The French foreign ministry spokesperson then directed attention towards an interview of the French president by India Today TV channel. “As the president of the French Republic indicated publicly in an interview given to India Today on March 9 2018, ‘In India and in France, when a deal is very sensitive, we can’t reveal all details’.”

In the interview, Macron, however, had put the ball in the Indian government’s court on which details could be revealed to the opposition in New Delhi.

“First of all, you have these commercial agreements, and obviously you have competitors and we can’t let them know details of the deal. In India and in France, when the deal is very sensitive, we can’t reveal details because of business reasons. Part of the absence of answers to some technical issues is these commercial agreements and the interests of different companies. Secondly, there are some discussions to be organised by the Indian government, and they will have to consider which details they would want to be revealed to the opposition and parliament.

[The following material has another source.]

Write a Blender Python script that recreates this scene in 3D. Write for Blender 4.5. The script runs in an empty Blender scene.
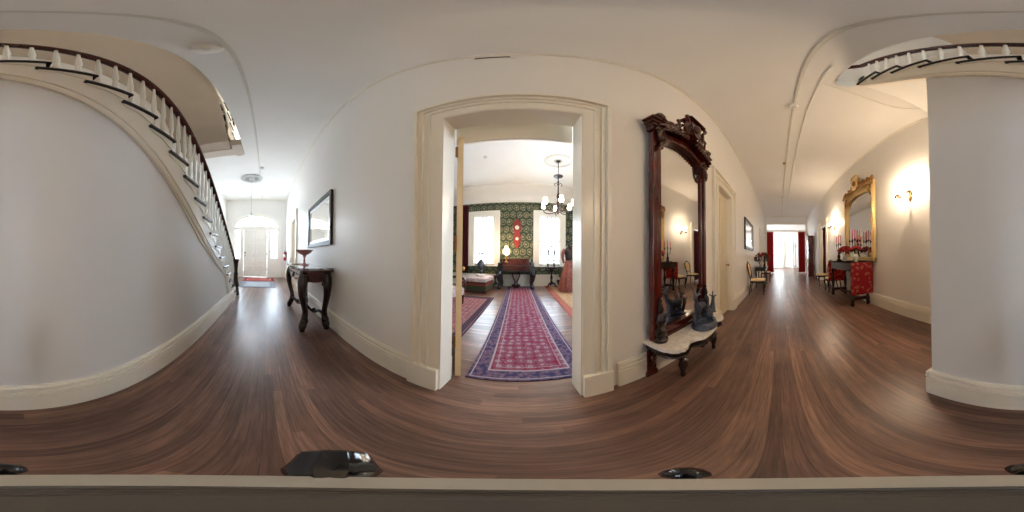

I am not the one to interfere in such a discussion, and you too must realise that we have to consider commercial sensitivities.”

Neither Macron’s interview in March this year nor the French foreign ministry’s statement seem to make any comment on the release of cost price of the aircraft.

Vipin Narang, a MIT political science professor, posted on his Twitter account that a security pact does not rule out the disclosure of cost price.

“No one is asking how the AESA works or what it costs. Quite certain no secrecy agreement prevents a government from price disclosure to its own citizens,” he said.

Congress member Manish Tewari tweeted a copy of the agreement with the comment that “price of procurement of any platform is not covered by articles of this agreement”. 

The “Agreement between The Government of the Republic of India and The Government of the French Republic concerning the Protection of Classified Information and Material in the field of Defence”, however, does not spell out what information would remain classified.

It defines classified information as “information and material to which a specific level of security classification has been accorded, regardless of its nature and mode of transmission, which requires protection against compromise, destruction, removal, disclosure, loss or access to any uncleared and unauthorised person, in the interest of national security in accordance with national laws and regulations of the respective parties”.

While details of the pricing have been a source of political controversy, the basic pricing structure was already revealed in 2015 after the deal was signed, in an off-the-record interaction with defence journalists.

As senior defence expert Ajai Shukla noted in 2017, the Modi government’s deal for 36 Rafale aircraft works out to Rs 1,063 crore per fighter, while the UPA tender for 126 rafales would have worked out to an “indicative cost of Rs 714 crore per fighter”.

While it appears as if the UPA got a better bargain, what should be noted is is that the Modi government’s deal also includes a few extra goodies – what it calls “India-specific enhancements” for each fighter – some of which add up to the aircraft’s cost. This makes it difficult to make a strict apples-to-apples comparison.

Nevertheless, Shukla concludes in paying Rs 1,063 crore per fighter, the NDA-II government is obtaining only a “Rs 161 crore discount on the Rafale’s fully discounted price”, and thus “effectively subsidising French aerospace R&D and industry”.

Why does all this matter? Because the Centre has maintained that its deal is on “better” and “cheaper” terms than those quoted in the earlier UPA tender.

As Shukla notes, “The BJP insists this condition has been met. However, the government has released no figures for Dassault’s earlier quote, nor a cost breakdown of what Dassault is being paid for 36 Rafales.

On Friday, asked for cost breakdown by the media in November 2017, Sitharaman promised: “We will give you the figures that you want.”

She ordered defence secretary Sanjay Mitra, who was sitting beside her, to provide them. Despite repeat enquiries, no figures have been released so far.